▶ [Written exercise]
Give an exact transcription of every line, dropping the images.

▶ [Collected material]
━━━━━━━━━━━━━━━━
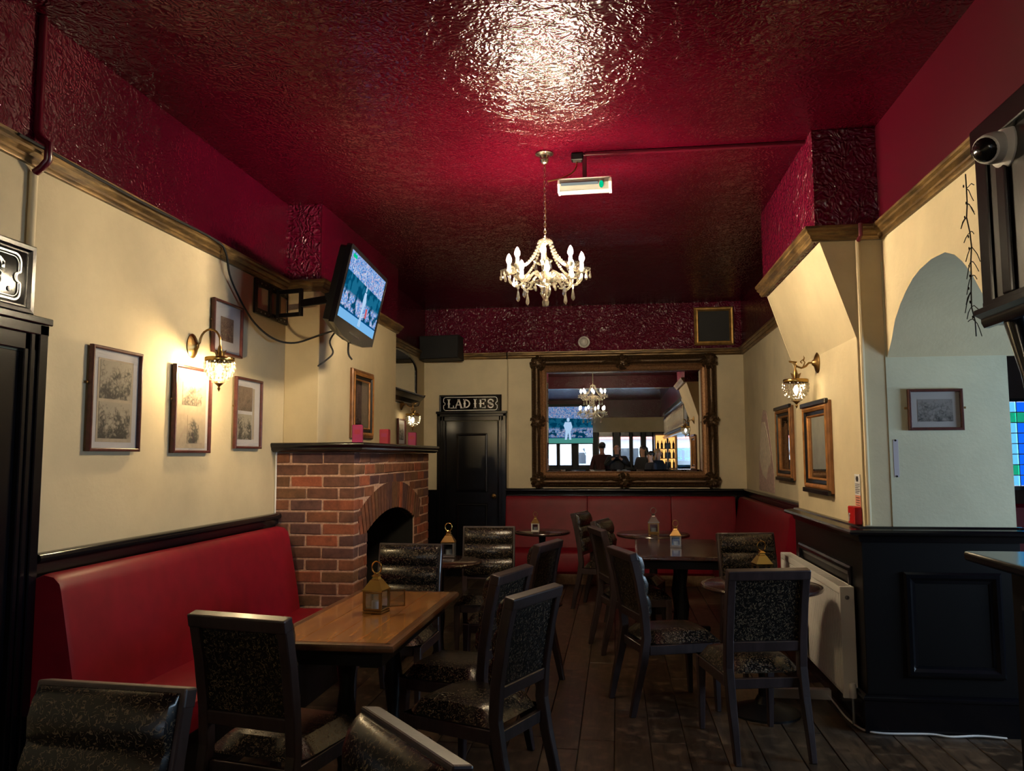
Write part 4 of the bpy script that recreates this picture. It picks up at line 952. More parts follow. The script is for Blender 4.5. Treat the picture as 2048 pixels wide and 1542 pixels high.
# ------------------------------------------------------------------ chandeliers
def chandelier(loc, label):
    # origin at the ceiling
    t = thing('chandelier', label, 'chandelier', loc, math.radians(2), 'crystal chandeliers')
    MB().lathe([(0, 0), (.055, 0), (.058, -.008), (.03, -.018), (.022, -.034), (.03, -.044), (.022, -.06), (.012, -.07), (0, -.072)], (0, 0, 0), 18).build('ceiling_rose', 'nickel', t, smooth=True)
    ch = MB(); z = -.07; k = 0
    while z > -.54:
        pts = [(.0085 * math.cos(a) * (1 if k % 2 else 0), .0085 * math.cos(a) * (0 if k % 2 else 1), z - .013 + .015 * math.sin(a)) for a in [2 * PI * q / 8 for q in range(9)]]
        ch.tube(pts, .0024, 5); z -= .022; k += 1
    ch.build('chain', 'nickel', t, smooth=True)
    MB().tube([(.004, 0, -.07), (-.004, .003, -.2), (.004, -.003, -.35), (0, 0, -.54)], .003, 5).build('flex', 'dark_brass', t)
    MB().lathe([(0, -.545), (.018, -.545), (.03, -.552), (.044, -.562), (.046, -.572), (.03, -.578), (.012, -.58)], (0, 0, 0), 18).build('crown_bowl', 'crystal', t, smooth=True)
    MB().lathe([(.008, -.57), (.008, -.66), (.02, -.67), (.024, -.70), (.012, -.72), (.012, -.75), (.035, -.765), (.042, -.79), (.03, -.815), (.014, -.83)], (0, 0, 0), 14).build('stem', 'crystal', t, smooth=True)
    MB().lathe([(.012, -.828), (.04, -.842), (.07, -.826), (.074, -.818), (.066, -.822), (.036, -.836)], (0, 0, 0), 20).build('lower_bowl', 'crystal', t, smooth=True)
    MB().lathe([(0, -.86), (.018, -.866), (.034, -.89), (.022, -.915), (.014, -.93), (.022, -.945), (.018, -.972), (0, -.976)], (0, 0, 0), 8).build('bottom_finial', 'crystal', t)
    R = .226
    arm = MB().tube([(.03, 0, -.79), (.07, 0, -.765), (.10, 0, -.78), (.14, 0, -.83), (.185, 0, -.845), (.22, 0, -.815), (R, 0, -.775)], .0085, 8).mesh('arm', 'crystal', smooth=True)
    pan_ = MB().lathe([(.008, -.772), (.03, -.768), (.052, -.752), (.056, -.744), (.048, -.748), (.028, -.760), (.012, -.764)], (R, 0, 0), 16).mesh('drip_pan', 'crystal', smooth=True)
    cup = MB().lathe([(.010, -.764), (.018, -.750), (.020, -.742), (.0125, -.738), (.0115, -.705), (.0, -.703)], (R, 0, 0), 10).mesh('candle_tube', 'white_plastic', smooth=True)
    bl = bulb_mesh('bulb_glow')
    swag = MB()
    n = 15
    for k in range(n):
        u = k / (n - 1); x = .042 + (.205 - .042) * u ** 1.25; z_ = -.575 - (.185) * (u ** .85) - .02 * math.sin(PI * u); swag.ball((x, 0, z_), (.0085, .0085, .0095), 6, 4)
    sw = swag.mesh('bead_swag', 'crystal')
    nk = MB()
    for k in range(8): 
        u = k / 7; nk.ball((.075 + .11 * u, 0, -.80 - .045 * math.sin(PI * u)), (.007, .007, .007), 6, 4)
    nk = nk.mesh('bead_chain', 'crystal')
    for k in range(8):
        a = -PI / 2 + k * PI / 4; r_ = (0, 0, a)
        inst('arm', arm, t, rot=r_); inst('drip_pan', pan_, t, rot=r_); inst('candle_tube', cup, t, rot=r_); inst('bead_swag', sw, t, rot=r_); inst('bead_chain', nk, t, rot=r_)
        inst('bulb', bl, t, (R * math.cos(a), R * math.sin(a), -.703))
        for q in range(3):
            aa = a + (q - 1) * .17; rr = R + (.05 if q == 1 else .03); inst('crystal_drop', drop_me, t, (rr * math.cos(aa), rr * math.sin(aa), -.752), scale=(1., 1., 1.))
        inst('crystal_drop', drop_me, t, (.17 * math.cos(a), .17 * math.sin(a), -.86), scale=(1.35, 1.35, 1.5))
        inst('drop_link', oct_, t, (.17 * math.cos(a), .17 * math.sin(a), -.855))
        a2 = a + PI / 8; inst('crystal_drop', drop_me, t, (.066 * math.cos(a2), .066 * math.sin(a2), -.83), scale=(.8, .8, .8))
    return t
ch1 = chandelier((-.418, 4.81, ZCE), 'crystal chandelier with eight lit candle bulbs hanging over the aisle')
ch2 = copy_tree(ch1, (-.62, -1.4, ZCE), math.radians(14), 'larger lit chandelier nearer the windows, seen only in the big mirror', 'crystal chandeliers', scale=1.5)
far_bulb = bulb_mesh('bulb_glow_far')
for c in ch2.children:
    nm = c.name.split('.')[0]
    if nm in ('chain', 'flex'): c.scale = (1, 1, .53); c.location.z = -.03
    elif nm != 'ceiling_rose': c.location.z += .26
    if nm == 'bulb': c.data = far_bulb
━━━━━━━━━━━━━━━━
▶ [Answer below]
Write part 4 of the bpy script that recreates this picture. It picks up at line 952. More parts follow. The script is for Blender 4.5. Treat the picture as 2048 pixels wide and 1542 pixels high.
# ------------------------------------------------------------------ chandeliers
def chandelier(loc, label):
    # origin at the ceiling
    t = thing('chandelier', label, 'chandelier', loc, math.radians(2), 'crystal chandeliers')
    MB().lathe([(0, 0), (.055, 0), (.058, -.008), (.03, -.018), (.022, -.034), (.03, -.044), (.022, -.06), (.012, -.07), (0, -.072)], (0, 0, 0), 18).build('ceiling_rose', 'nickel', t, smooth=True)
    ch = MB(); z = -.07; k = 0
    while z > -.54:
        pts = [(.0085 * math.cos(a) * (1 if k % 2 else 0), .0085 * math.cos(a) * (0 if k % 2 else 1), z - .013 + .015 * math.sin(a)) for a in [2 * PI * q / 8 for q in range(9)]]
        ch.tube(pts, .0024, 5); z -= .022; k += 1
    ch.build('chain', 'nickel', t, smooth=True)
    MB().tube([(.004, 0, -.07), (-.004, .003, -.2), (.004, -.003, -.35), (0, 0, -.54)], .003, 5).build('flex', 'dark_brass', t)
    MB().lathe([(0, -.545), (.018, -.545), (.03, -.552), (.044, -.562), (.046, -.572), (.03, -.578), (.012, -.58)], (0, 0, 0), 18).build('crown_bowl', 'crystal', t, smooth=True)
    MB().lathe([(.008, -.57), (.008, -.66), (.02, -.67), (.024, -.70), (.012, -.72), (.012, -.75), (.035, -.765), (.042, -.79), (.03, -.815), (.014, -.83)], (0, 0, 0), 14).build('stem', 'crystal', t, smooth=True)
    MB().lathe([(.012, -.828), (.04, -.842), (.07, -.826), (.074, -.818), (.066, -.822), (.036, -.836)], (0, 0, 0), 20).build('lower_bowl', 'crystal', t, smooth=True)
    MB().lathe([(0, -.86), (.018, -.866), (.034, -.89), (.022, -.915), (.014, -.93), (.022, -.945), (.018, -.972), (0, -.976)], (0, 0, 0), 8).build('bottom_finial', 'crystal', t)
    R = .226
    arm = MB().tube([(.03, 0, -.79), (.07, 0, -.765), (.10, 0, -.78), (.14, 0, -.83), (.185, 0, -.845), (.22, 0, -.815), (R, 0, -.775)], .0085, 8).mesh('arm', 'crystal', smooth=True)
    pan_ = MB().lathe([(.008, -.772), (.03, -.768), (.052, -.752), (.056, -.744), (.048, -.748), (.028, -.760), (.012, -.764)], (R, 0, 0), 16).mesh('drip_pan', 'crystal', smooth=True)
    cup = MB().lathe([(.010, -.764), (.018, -.750), (.020, -.742), (.0125, -.738), (.0115, -.705), (.0, -.703)], (R, 0, 0), 10).mesh('candle_tube', 'white_plastic', smooth=True)
    bl = bulb_mesh('bulb_glow')
    swag = MB()
    n = 15
    for k in range(n):
        u = k / (n - 1); x = .042 + (.205 - .042) * u ** 1.25; z_ = -.575 - (.185) * (u ** .85) - .02 * math.sin(PI * u); swag.ball((x, 0, z_), (.0085, .0085, .0095), 6, 4)
    sw = swag.mesh('bead_swag', 'crystal')
    nk = MB()
    for k in range(8): 
        u = k / 7; nk.ball((.075 + .11 * u, 0, -.80 - .045 * math.sin(PI * u)), (.007, .007, .007), 6, 4)
    nk = nk.mesh('bead_chain', 'crystal')
    for k in range(8):
        a = -PI / 2 + k * PI / 4; r_ = (0, 0, a)
        inst('arm', arm, t, rot=r_); inst('drip_pan', pan_, t, rot=r_); inst('candle_tube', cup, t, rot=r_); inst('bead_swag', sw, t, rot=r_); inst('bead_chain', nk, t, rot=r_)
        inst('bulb', bl, t, (R * math.cos(a), R * math.sin(a), -.703))
        for q in range(3):
            aa = a + (q - 1) * .17; rr = R + (.05 if q == 1 else .03); inst('crystal_drop', drop_me, t, (rr * math.cos(aa), rr * math.sin(aa), -.752), scale=(1., 1., 1.))
        inst('crystal_drop', drop_me, t, (.17 * math.cos(a), .17 * math.sin(a), -.86), scale=(1.35, 1.35, 1.5))
        inst('drop_link', oct_, t, (.17 * math.cos(a), .17 * math.sin(a), -.855))
        a2 = a + PI / 8; inst('crystal_drop', drop_me, t, (.066 * math.cos(a2), .066 * math.sin(a2), -.83), scale=(.8, .8, .8))
    return t
ch1 = chandelier((-.418, 4.81, ZCE), 'crystal chandelier with eight lit candle bulbs hanging over the aisle')
ch2 = copy_tree(ch1, (-.62, -1.4, ZCE), math.radians(14), 'larger lit chandelier nearer the windows, seen only in the big mirror', 'crystal chandeliers', scale=1.5)
far_bulb = bulb_mesh('bulb_glow_far')
for c in ch2.children:
    nm = c.name.split('.')[0]
    if nm in ('chain', 'flex'): c.scale = (1, 1, .53); c.location.z = -.03
    elif nm != 'ceiling_rose': c.location.z += .26
    if nm == 'bulb': c.data = far_bulb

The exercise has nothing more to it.